Rows from a dataset
****************
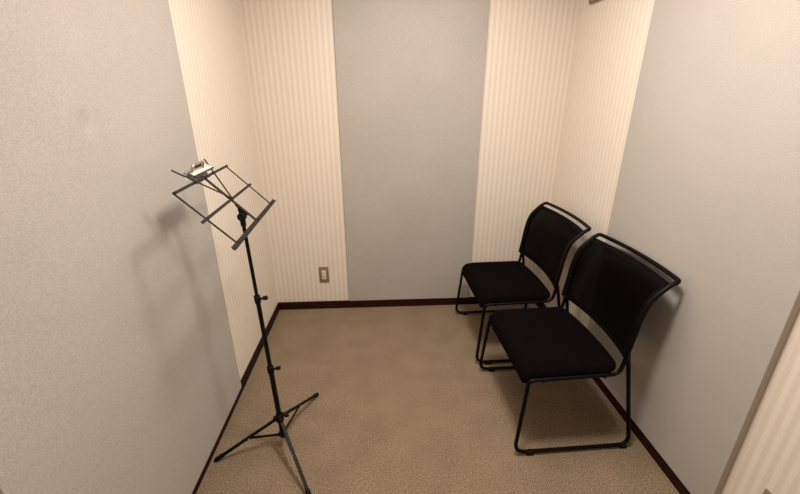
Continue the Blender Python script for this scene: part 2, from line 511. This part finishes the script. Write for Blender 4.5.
# spring clip gripping the top of the desk
cl = empty('spring_clip', K(0, .13)); tag(cl, 'wide white and silver spring clip gripping the top of the music stand', 'clip')
OC = K(0, .13)
def cpart(name, bm, mat, parent=cl):
    bm.transform(Matrix.Translation(R_ * -.014 + U_ * -.009 + N_ * -.001))
    bm.transform(Matrix.Translation(-OC)); return obj(name, bm, mat, parent)
bm = bmesh.new()
add_bar(bm, K(-.058, .140, .0135), K(.100, .140, .0135), U_ - N_ * .15, .018, .002)
add_bar(bm, K(-.050, .152, .0125), K(.094, .152, .0125), U_ - N_ * .7, .012, .002)
cpart('front_jaw', bm, M_clip)
bm = bmesh.new()
cyl(bm, K(-.062, .1305, .0155), K(.104, .1305, .0155), .0032, 10)
j = cpart('jaw_lip', bm, M_slot); j['label'] = 'dark gripping lip'
bm = bmesh.new()
add_bar(bm, K(-.050, .126, -.0075), K(.086, .128, -.0075), U_, .026, .002)
add_bar(bm, K(-.070, .148, -.006), K(.100, .148, -.006), U_ + N_ * .35, .018, .002)
cpart('back_jaw', bm, M_clip)
bm = bmesh.new(); cyl(bm, K(-.064, .155, .003), K(.09, .155, .003), .0065, 12); cpart('coil_spring', bm, M_steel)
bm = bmesh.new()
lp = [K(-.050, .148, .014), K(-.046, .158, .034), K(.040, .158, .034), K(.044, .148, .014)]
add_tube(bm, fillet(lp, .014, 6), .0045, 10)
add_bar(bm, K(-.046, .150, .018), K(.040, .150, .018), N_, .008, .0025)
cpart('finger_loop', bm, M_steel)
bm = bmesh.new()
add_bar(bm, K(-.020, .153, .021), K(.032, .153, .021), U_ + N_ * 1.5, .015, .002)
cpart('loop_recess', bm, M_slot)

# ------------------------------------------------------------------ light
def area(name, loc, size, power, col, rot=(0, 0, 0), shape='DISK'):
    l = bpy.data.lights.new(name, 'AREA'); l.shape = shape; l.size = size; l.energy = power; l.color = col
    o = bpy.data.objects.new(name, l); COL.objects.link(o); o.location = loc; o.rotation_euler = rot
    return o
area('ceiling_lamp_light', (.32, 1.02, ZC - .03), .30, 30.5, (1, .92, .82))
area('soft_fill_light', (.22, 1.65, ZC - .012), 1.1, 19, (1, .92, .82))  # added fill, no actual fixture: evens out the walls and softens the lamp's shadows
w = bpy.data.worlds.new('world'); S.world = w; w.use_nodes = True
w.node_tree.nodes['Background'].inputs['Color'].default_value = (.02, .018, .016, 1)

# ------------------------------------------------------------------ camera
cam = bpy.data.cameras.new('camera'); co = bpy.data.objects.new('camera', cam); COL.objects.link(co)
cam.sensor_width = 36; cam.sensor_fit = 'HORIZONTAL'; cam.lens = 386.3426 * 36 / 800
cam.clip_start = .02
fw = Vector((.0499, .9298, -.3647)).normalized(); rt = Vector((.9985, -.0544, -.0020)); rt = (rt - fw * rt.dot(fw)).normalized(); upv = rt.cross(fw)
Mx = Matrix((rt, upv, -fw)).transposed().to_4x4(); Mx.translation = (0, 0, 1.5)
co.matrix_world = Mx
S.camera = co
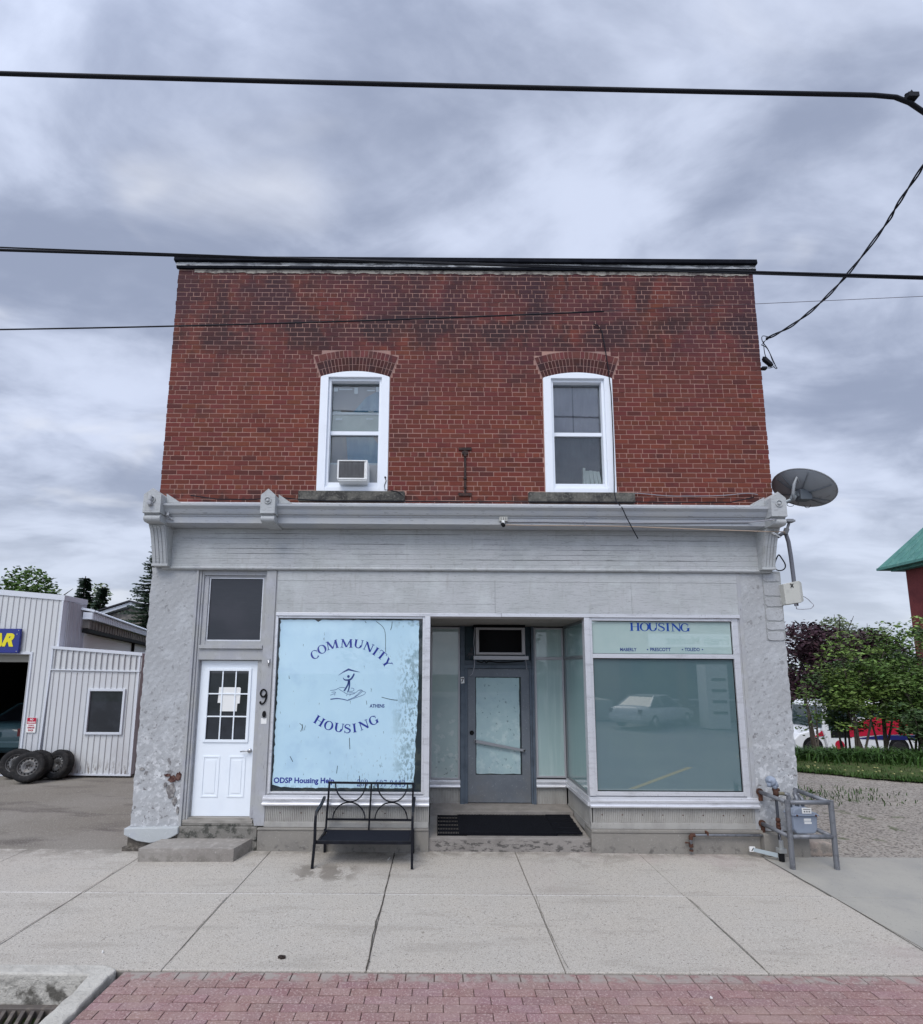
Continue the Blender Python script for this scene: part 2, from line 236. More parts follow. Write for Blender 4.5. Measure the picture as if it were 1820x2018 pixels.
grateiron = mat('grate_iron', (.13, .115, .105), .7, metal=.3, layers=[dict(s=14, lo=.45, hi=.65, c=(.22, .19, .16), a=.7)], bumps=[(40, .5, .004, U)])
soil = mat('soil_grass', (.065, .085, .028), .95, layers=[dict(s=2, lo=.4, hi=.65, c=(.05, .10, .018), a=.7), dict(s=14, lo=.5, hi=.7, c=(.13, .11, .07), a=.5)], bumps=[(20, .8, .03, U)])
bark = mat('bark', (.075, .062, .052), .9, layers=[dict(s=10, st=(1, 1, .3), lo=.45, hi=.65, c=(.16, .14, .12), a=.6)])
def leafm(n, c, c2): return mat(n, c, .6, attr=True, spec=.3, layers=[dict(s=1.2, lo=.4, hi=.65, c=c2, a=.6)])
lf_green = leafm('leaf_green', (.070, .125, .030), (.11, .18, .042))
lf_dark2 = leafm('leaf_deep', (.05, .09, .035), (.08, .13, .04))
lf_bright = leafm('leaf_bright', (.13, .20, .05), (.085, .14, .036))
lf_dark = leafm('leaf_conifer', (.022, .042, .026), (.035, .055, .03))
lf_purple = leafm('leaf_purple', (.042, .020, .028), (.06, .024, .035))
lf_pale = leafm('leaf_pale', (.17, .21, .12), (.13, .17, .09))
lf_grass = leafm('leaf_grass', (.034, .082, .016), (.06, .12, .025))
paintw = mat('vehicle_white', (.75, .76, .77), .3, coat=.6)
paints = mat('vehicle_silver', (.55, .56, .56), .4, coat=.6)
painttl = mat('vehicle_teal', (.035, .075, .090), .35, coat=.6)
vred = mat('vehicle_red', (.45, .012, .04), .4)
vblue = mat('vehicle_blue', (.015, .02, .12), .4)
churchb = mat('church_brick', (.19, .048, .046), .85, layers=[dict(s=20, st=(.4, .4, 2), lo=.45, hi=.65, c=(.09, .025, .03), a=.6), dict(s=1, lo=.4, hi=.7, c=(.10, .026, .03), a=.6)])
copper = mat('copper_green', (.105, .26, .225), .7, layers=[dict(s=1.5, lo=.4, hi=.65, c=(.075, .19, .175), a=.7), dict(s=6, st=(1, 1, .3), lo=.5, hi=.7, c=(.17, .33, .28), a=.6)])
# ---------------------------------------------------------------- mesh helpers
WL = {}      # world location of every root, so parts can keep world coordinates
class MB:
    def __init__(s): s.v = []; s.f = []; s.c = []; s.hascol = False
    def add(s, vs, fs, c=None):
        n = len(s.v); s.v += [tuple(x) for x in vs]; s.f += [tuple(i + n for i in f) for f in fs]
        s.c += [c or (1, 1, 1)] * len(fs)
        if c: s.hascol = True
        return s
    def box(s, x0, x1, y0, y1, z0, z1, c=None):
        return s.add([(x0, y0, z0), (x1, y0, z0), (x1, y1, z0), (x0, y1, z0), (x0, y0, z1), (x1, y0, z1), (x1, y1, z1), (x0, y1, z1)],
                     [(0, 3, 2, 1), (4, 5, 6, 7), (0, 1, 5, 4), (1, 2, 6, 5), (2, 3, 7, 6), (3, 0, 4, 7)], c)
    def prism(s, pts, y0, y1, c=None):      # polygon in XZ extruded along Y
        n = len(pts)
        a = sum(pts[i][0] * pts[(i + 1) % n][1] - pts[(i + 1) % n][0] * pts[i][1] for i in range(n))
        if a < 0: pts = pts[::-1]
        return s.add([(x, y0, z) for x, z in pts] + [(x, y1, z) for x, z in pts],
                     [tuple(range(n)), tuple(range(2 * n - 1, n - 1, -1))] + [(i, i + n, (i + 1) % n + n, (i + 1) % n) for i in range(n)], c)
    def prismx(s, pts, x0, x1, c=None):     # polygon in YZ extruded along X
        n = len(pts)
        a = sum(pts[i][0] * pts[(i + 1) % n][1] - pts[(i + 1) % n][0] * pts[i][1] for i in range(n))
        if a < 0: pts = pts[::-1]
        return s.add([(x0, y, z) for y, z in pts] + [(x1, y, z) for y, z in pts],
                     [tuple(range(n - 1, -1, -1)), tuple(range(n, 2 * n))] + [(i, (i + 1) % n, (i + 1) % n + n, i + n) for i in range(n)], c)
    def prismz(s, pts, z0, z1, c=None):     # polygon in XY extruded along Z
        n = len(pts)
        a = sum(pts[i][0] * pts[(i + 1) % n][1] - pts[(i + 1) % n][0] * pts[i][1] for i in range(n))
        if a < 0: pts = pts[::-1]
        return s.add([(x, y, z0) for x, y in pts] + [(x, y, z1) for x, y in pts],
                     [tuple(range(n - 1, -1, -1)), tuple(range(n, 2 * n))] + [(i, (i + 1) % n, (i + 1) % n + n, i + n) for i in range(n)], c)
    def tube(s, pts, r, n=8, c=None, caps=True):
        pts = [Vector(p) for p in pts]; rs = r if isinstance(r, (list, tuple)) else [r] * len(pts)
        prev = None; rings = []
        for i, p in enumerate(pts):
            t = (pts[min(i + 1, len(pts) - 1)] - pts[max(i - 1, 0)]).normalized()
            if prev is None:
                a = Vector((0, 0, 1)) if abs(t.z) < .9 else Vector((1, 0, 0)); u = t.cross(a).normalized()
            else:
                u = (prev - t * prev.dot(t)).normalized()
            prev = u; w = t.cross(u)
            rings.append([p + (u * math.cos(2 * math.pi * k / n + math.pi / n) + w * math.sin(2 * math.pi * k / n + math.pi / n)) * rs[i] for k in range(n)])
        vs = [q for rg in rings for q in rg]; fs = []
        for i in range(len(pts) - 1):
            for k in range(n): fs.append((i * n + k, i * n + (k + 1) % n, (i + 1) * n + (k + 1) % n, (i + 1) * n + k))
        if caps: fs.append(tuple(range(n - 1, -1, -1))); fs.append(tuple((len(pts) - 1) * n + k for k in range(n)))
        return s.add(vs, fs, c)
    def lathe(s, prof, o, ax, n=24, c=None):     # profile (radius, along axis)
        o = Vector(o); ax = Vector(ax).normalized(); a = Vector((0, 0, 1)) if abs(ax.z) < .9 else Vector((1, 0, 0))
        u = ax.cross(a).normalized(); w = ax.cross(u)
        vs = [o + ax * h + (u * math.cos(2 * math.pi * k / n) + w * math.sin(2 * math.pi * k / n)) * r for r, h in prof for k in range(n)]
        fs = [(i * n + k, i * n + (k + 1) % n, (i + 1) * n + (k + 1) % n, (i + 1) * n + k) for i in range(len(prof) - 1) for k in range(n)]
        return s.add(vs, fs, c)
    def grid(s, x0, x1, z0, z1, nx, nz, fn, c=None):    # fn(x,z)->(x,y,z)
        vs = [fn(x0 + (x1 - x0) * i / nx, z0 + (z1 - z0) * j / nz) for j in range(nz + 1) for i in range(nx + 1)]
        fs = [(j * (nx + 1) + i, j * (nx + 1) + i + 1, (j + 1) * (nx + 1) + i + 1, (j + 1) * (nx + 1) + i) for j in range(nz) for i in range(nx)]
        return s.add(vs, fs, c)
    def build(s, name, m, parent=None, bevel=0, smooth=False, local=False):
        me = bpy.data.meshes.new(name); me.from_pydata(s.v, [], s.f); me.materials.append(m)
        if smooth: me.polygons.foreach_set('use_smooth', [True] * len(s.f))
        if s.hascol:
            a = me.color_attributes.new('Col', 'FLOAT_COLOR', 'CORNER'); d = []
            for p, cc in zip(me.polygons, s.c): d += [*cc, 1.0] * p.loop_total
            a.data.foreach_set('color', d)
        elif m.get('attr') or m.name in ATTRM:
            a = me.color_attributes.new('Col', 'FLOAT_COLOR', 'CORNER'); a.data.foreach_set('color', [1.0] * (4 * len(me.loops)))
        me.update()
        o = bpy.data.objects.new(name, me); col.objects.link(o)
        if parent is not None:
            o.parent = parent
            if not local and parent.name in WL: o.location = -WL[parent.name]
        if bevel:
            b = o.modifiers.new('bevel', 'BEVEL'); b.width = bevel; b.segments = 2; b.limit_method = 'ANGLE'
        return o
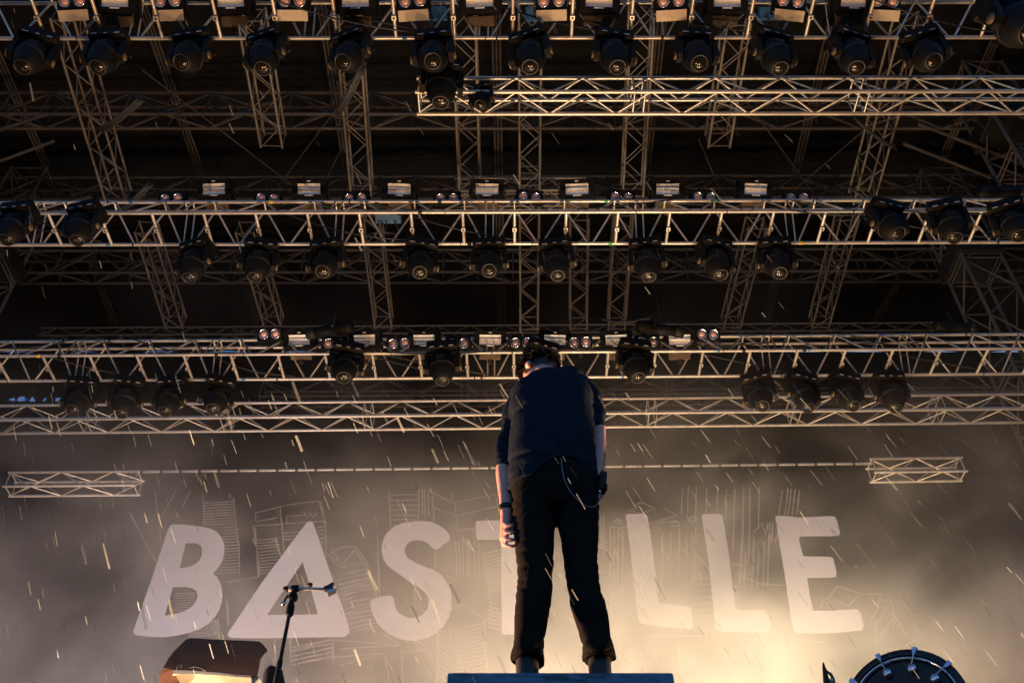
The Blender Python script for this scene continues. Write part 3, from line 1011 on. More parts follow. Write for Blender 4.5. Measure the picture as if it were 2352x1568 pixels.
# power boxes inside the trusses, blue light tinted into their cases
for i, (px, py, h, lab) in enumerate(((992, 32, 11.3, 'blue-lit power box behind the top truss, left of centre'), (1242, 33, 11.3, 'blue-lit power box behind the top truss near the centre'),
                                      (1778, 31, 11.3, 'blue-lit power box behind the top truss at right'), (892, 500, 11.2, 'dark blue-tinted power box inside the middle truss'))):
    p = at_h(px, py, h)
    t = thing('power_box', lab, 'power box', p, 'power boxes in the rig')
    b = link('case', box_me('case', (0, 0, 0), (0.37, 0.16, 0.13), M_BLUELITBOX, 0.012, Matrix.Rotation(R(-35), 3, 'X')), t)
    rot = Matrix.Rotation(R(-35), 3, 'X')
    for xx in (-0.14, -0.11, -0.01, 0.02, 0.11, 0.14):
        for zz in (0.045, -0.045):
            q = rot @ Vector((xx, -0.083, zz))
            link('socket', box_me('socket', q, (0.016, 0.006, 0.010), M_WHITE, 0, rot), b)
    q = rot @ Vector((0, -0.083, 0.0))
    link('marking', box_me('marking', q, (0.09, 0.004, 0.014), M_ALU, 0, rot), b)
    link('tag', box_me('tag', rot @ Vector((-0.07, -0.08, -0.085)), (0.05, 0.01, 0.03), M_YELLOW, 0.002, rot), t)
    bar(t, p + Vector((0, 0, 0.05)), p + Vector((0, 0, 1.2)), 0.012, M_CABLE, 'hanging_cable')
    for k in range(4):
        x = random.uniform(-0.16, 0.16)
        pts = [Vector((x, 0, -0.05)), Vector((x + 0.03, -0.02, -0.16)), Vector((x + random.uniform(-0.1, 0.1), 0.05, -0.26)), Vector((x + random.uniform(-0.2, 0.2), 0.15, -0.2))]
        link('cable', sweep_me('cable', pts, 0.009, M_CABLE, 6), t)

# chain hoists with slack cable looms on the ladder trusses
for i, (px, py, h, ang, lab) in enumerate(((270, 262, 11.2, 35, 'black cable loom wound on the leftmost front to back truss'), (300, 455, 11.2, 40, 'black cable loom at the foot of the leftmost front to back truss'),
                                           (800, 205, 11.3, 60, 'black cable loom on the truss left of centre'), (2010, 305, 11.2, -35, 'black cable loom on the far right front to back truss'),
                                           (2000, 455, 11.2, -30, 'black cable loom at the foot of the far right truss'), (1440, 730, 11.6, 5, 'black cable loom hanging right of the performer'))):
    c = at_h(px, py, h)
    d = Vector((math.cos(R(ang)), -math.sin(R(ang)), 0))
    t = thing('cable_loom', lab, 'cable', c, 'cable looms on the rig')
    for k in range(3):
        pts = [d * (0.42 * (q / 8 - 0.5) * 2) + Vector((0, 0, -0.10 * math.sin(math.pi * q / 8) + 0.03 * k + random.uniform(-0.02, 0.02))) + Vector((0.02 * k, 0.03 * k, 0)) for q in range(9)]
        link('cable', sweep_me('cable', pts, 0.020, M_CABLE, 6), t)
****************
» **DO THIS**: Pick out every line holding the string "script" and return it.

» **SOLUTION TO THE EXERCISE**:
Continue the Blender Python script for this scene: part 2, from line 511. This part finishes the script. Write for Blender 4.5.
Continue the Blender Python script for this scene: part 2, from line 236. More parts follow. Write for Blender 4.5. Measure the picture as if it were 1820x2018 pixels.
The Blender Python script for this scene continues. Write part 3, from line 1011 on. More parts follow. Write for Blender 4.5. Measure the picture as if it were 2352x1568 pixels.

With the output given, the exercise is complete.